Pour Roch Wamytan, pas question non plus d’accélérer le pas. « Le gouvernement a accepté que cela (les discussions avec les non indépendantistes en Nouvelle-Calédonie, ndlr) se passe après nos Congrès (Union calédonien, Palika, RDO, FLNKS, ndlr). Tous les éléments que nous avons glanés pendant cette semaine vont nous permettre d’aller devant nos instances, de leur exposer ces éléments, et ensuite, commencer les négociations, les points sur lesquels on peut avancer vont être présentés aux congrès pour savoir si on peut avancer ou s’il faut reculer », a-t-il développé.
« Nous avançons, mais nous avançons à petits pas » a ajouté Roch Wamytan qui appelle à « revenir sur ce qui a été le maître-mot de l’action des acteurs de l’accord de Matignon : maintenir la paix en Nouvelle-Calédonie ». Il demande aussi à ce que « l’État soit impartial et au service de tous ». Lundi, Gilbert Tyuienon, également membre éminent de l’UC, regrettait « les connivences politiques entre Les Loyalistes et le gouvernement ».
« C’est un texte où l’on se retrouve pour certaines dispositions, où on ne se retrouve pas pour d’autres », pèse de son côté Victor Tutugoro, actuel porte-parole du FLNKS et membre de l’UNI-Palika. « Le ministre Darmanin nous a demandé d’enrichir ce texte, le rédiger suivant notre proposition, pour ensuite entamer les véritables négociations lorsqu’il viendra en octobre », explique-t-il, espérant « trouver une porte de sortie honorable, gagnant-gagnant » de l’accord de Nouméa, et de cette période d’attentisme installée au lendemain du dernier référendum d’autodétermination.

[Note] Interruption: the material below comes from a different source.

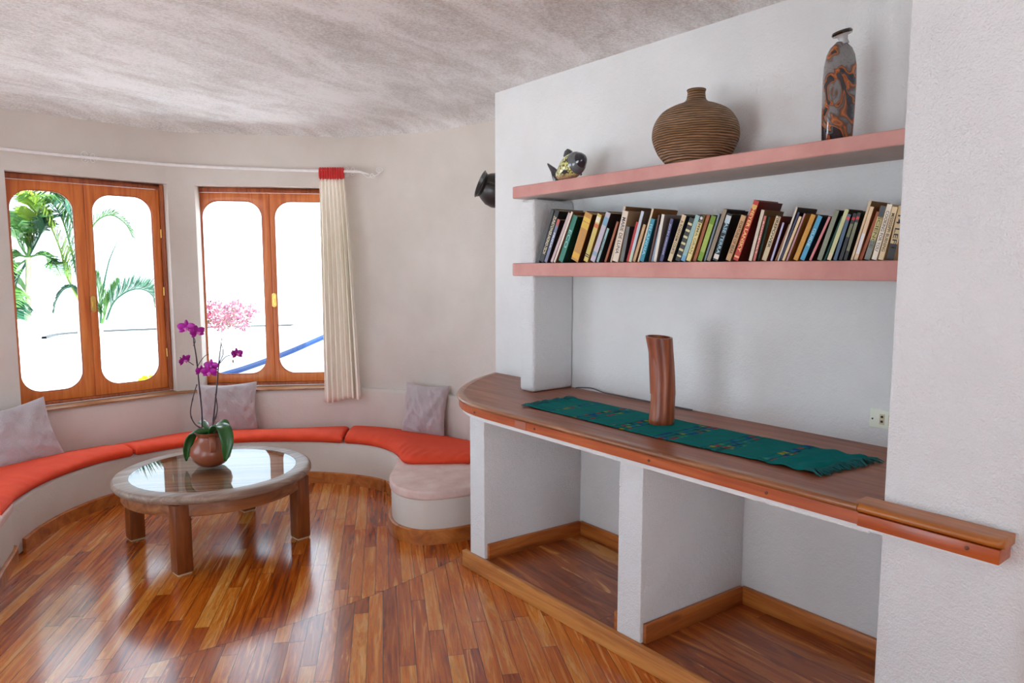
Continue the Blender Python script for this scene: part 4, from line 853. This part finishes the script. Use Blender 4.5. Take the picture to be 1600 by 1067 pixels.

Pour l’Élysée, qui a eu le dernier mot de cette série de rendez-vous liés à l’avenir institutionnel de l’archipel, l’appel au Pacte de Nouméa lancé par Emmanuel Macron en juillet dernier « a été entendu », et le chef de l’État a, selon son entourage, insisté sur la « nécessité d’arriver à cet accord pour s’engager » sur ce pacte. Emmanuel Macron aurait également dressé plusieurs priorités que les partenaires politiques calédoniens sont invités à prendre en compte : les réalités géopolitiques de la région, la reconnaissance des histoires de chacun, l’ouverture géopolitique avec une diplomatie renouvelée ou encore le droit à l’autodétermination.